The art of resolving a conflict can be looked at as a metaphor for a big game of tug of war. You have these four people on one side pulling against three people on the other side. And how does the game of tug of war work? Well, you sit there and you pull as hard as you can and you struggle and you strain and you sweat, and your hands hurt and you get rope burn and eventually one team wins and one team loses. Just like in any kind of conflict. But really what did you win in a tug of war? This winning team let’s say these four ladies on this side win and they pull the other side over. Well, imagine there’s a flag in the middle of this rope. That flag maybe falls two feet in their favor. So what did they really win? Right, not much. They’re not like they’re winning a 10-mile race and what happens is they fall flat on their back. And the losing team falls on their face. So at the end of the war, both teams fall to the ground. You have the expended strain and struggle of an effort of a conflict. And what did you win? Maybe two feet of real estate of that rope.
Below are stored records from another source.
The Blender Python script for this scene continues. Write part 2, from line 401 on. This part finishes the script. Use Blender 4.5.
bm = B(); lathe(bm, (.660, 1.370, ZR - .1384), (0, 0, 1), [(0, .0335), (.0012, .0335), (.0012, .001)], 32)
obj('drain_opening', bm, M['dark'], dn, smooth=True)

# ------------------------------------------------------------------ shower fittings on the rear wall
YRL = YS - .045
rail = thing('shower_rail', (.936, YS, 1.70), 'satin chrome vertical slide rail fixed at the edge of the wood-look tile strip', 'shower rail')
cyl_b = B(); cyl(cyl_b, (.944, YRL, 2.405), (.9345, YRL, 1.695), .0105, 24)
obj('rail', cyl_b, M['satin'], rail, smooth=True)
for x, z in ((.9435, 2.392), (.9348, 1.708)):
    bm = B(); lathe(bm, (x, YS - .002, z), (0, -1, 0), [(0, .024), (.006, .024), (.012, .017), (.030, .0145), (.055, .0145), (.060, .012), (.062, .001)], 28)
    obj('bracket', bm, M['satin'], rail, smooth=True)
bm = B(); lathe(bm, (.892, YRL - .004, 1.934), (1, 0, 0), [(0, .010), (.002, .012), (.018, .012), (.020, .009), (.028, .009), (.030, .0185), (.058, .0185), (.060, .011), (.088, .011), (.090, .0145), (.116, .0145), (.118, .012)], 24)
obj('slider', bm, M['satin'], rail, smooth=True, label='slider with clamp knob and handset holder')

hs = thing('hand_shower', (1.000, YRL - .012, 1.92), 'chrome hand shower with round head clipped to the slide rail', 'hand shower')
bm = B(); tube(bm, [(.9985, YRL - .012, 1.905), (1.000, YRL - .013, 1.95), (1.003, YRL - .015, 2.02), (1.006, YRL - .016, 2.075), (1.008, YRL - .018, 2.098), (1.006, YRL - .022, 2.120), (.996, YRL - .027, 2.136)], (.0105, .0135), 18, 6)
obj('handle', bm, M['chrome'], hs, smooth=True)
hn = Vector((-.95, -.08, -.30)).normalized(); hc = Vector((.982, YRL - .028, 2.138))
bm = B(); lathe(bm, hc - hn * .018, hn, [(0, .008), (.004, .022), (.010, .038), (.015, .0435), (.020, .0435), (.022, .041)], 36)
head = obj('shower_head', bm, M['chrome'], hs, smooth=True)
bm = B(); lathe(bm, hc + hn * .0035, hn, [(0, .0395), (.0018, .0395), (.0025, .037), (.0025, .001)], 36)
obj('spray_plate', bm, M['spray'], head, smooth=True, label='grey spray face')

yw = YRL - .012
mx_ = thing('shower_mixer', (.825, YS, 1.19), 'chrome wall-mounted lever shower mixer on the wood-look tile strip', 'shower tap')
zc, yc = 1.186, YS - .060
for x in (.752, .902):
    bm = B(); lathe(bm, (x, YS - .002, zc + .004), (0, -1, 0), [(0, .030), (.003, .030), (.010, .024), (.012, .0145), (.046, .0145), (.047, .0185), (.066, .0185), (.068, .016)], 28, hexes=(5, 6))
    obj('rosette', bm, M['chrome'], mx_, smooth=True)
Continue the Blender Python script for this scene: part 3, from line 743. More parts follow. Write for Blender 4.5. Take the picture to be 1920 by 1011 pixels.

That’s exactly what happens in almost any kind of conflict a lawsuit a divorce, everybody loses everybody falls flat on their face. And at the end of the case, you didn’t win that much at all anyway. After you factor in all the work and sweat and effort and rope burden, maybe, you know you bruise your thigh cause you fell on the party behind you. What did you really win? well, how could you resolve this easier? Well if you have this game of tug of war and it wasn’t a game and you really just wanted to have a result, what if both parties could say look instead of us struggling and straining for 10-15 minutes, why don’t we just agree that it’s going to fall one foot in my favor. We won’t struggle, we won’t strain and we’ll all benefit because you won’t sprain your ankle because you fell, you won’t break your glasses because it smashed on the ground and we’ll all walk away happy.
Now that does require some ego to be dissolved. It does require some facilitation of that process who gets to decide who wins, and who gets to decide who loses? What if you both decide why don’t we just drop the row and let the flag fall in the middle? That way nobody loses anything. And nobody falls down. That’s what mediation does. It comes up with what is perceived by both parties as a mutually beneficial result and it takes the ego and the personalities out of the process. In fact, both parties really want the same thing. They don’t really even really care how far the ball moves they just care that they win. A facilitator-minded mediator can take that equation, out of the conflict. It can take that factor out of the party’s interests. A game of tug of war is a lose-lose if it wasn’t really just a game you play at a picnic, it would be tragic. Because it’s a lot of effort for nothing. Most lawsuits and conflicts are the same thing a lot of effort for nothing.
By utilizing a good mediator you can find that both people probably have mutual interests probably 90% of the conflicts people share the same outcome. Look, even in a tug of war, the outcome is that both people want this rope to stay in the same place. We want it to not move left right up down. We want it to stay on the same line. We just want a little bit over here. We want a little bit over there. Both parties agree on 90% of what they want. They don’t want the rope to be 10 miles away. They don’t want the rope to be flying through the air. They don’t want the rope to be way over here, you know 10 feet to the left or right. They want 90% of the thing. The only thing they want is maybe one party wants it one foot this way the other one foot that way. So there’s an easy way to see what all the parties want and really if it’s at a picnic all the parties want the game to be over so they can go eat hot dogs. Right. So there’s an easy way to see mutually shared results. And to have that mixed into a mutually shared conclusion. A neutral unbiased third party can help everybody see that for the most part, people want the same thing. And put that in place without anybody having to accept defeat or feel like they’re mistreated by the other party.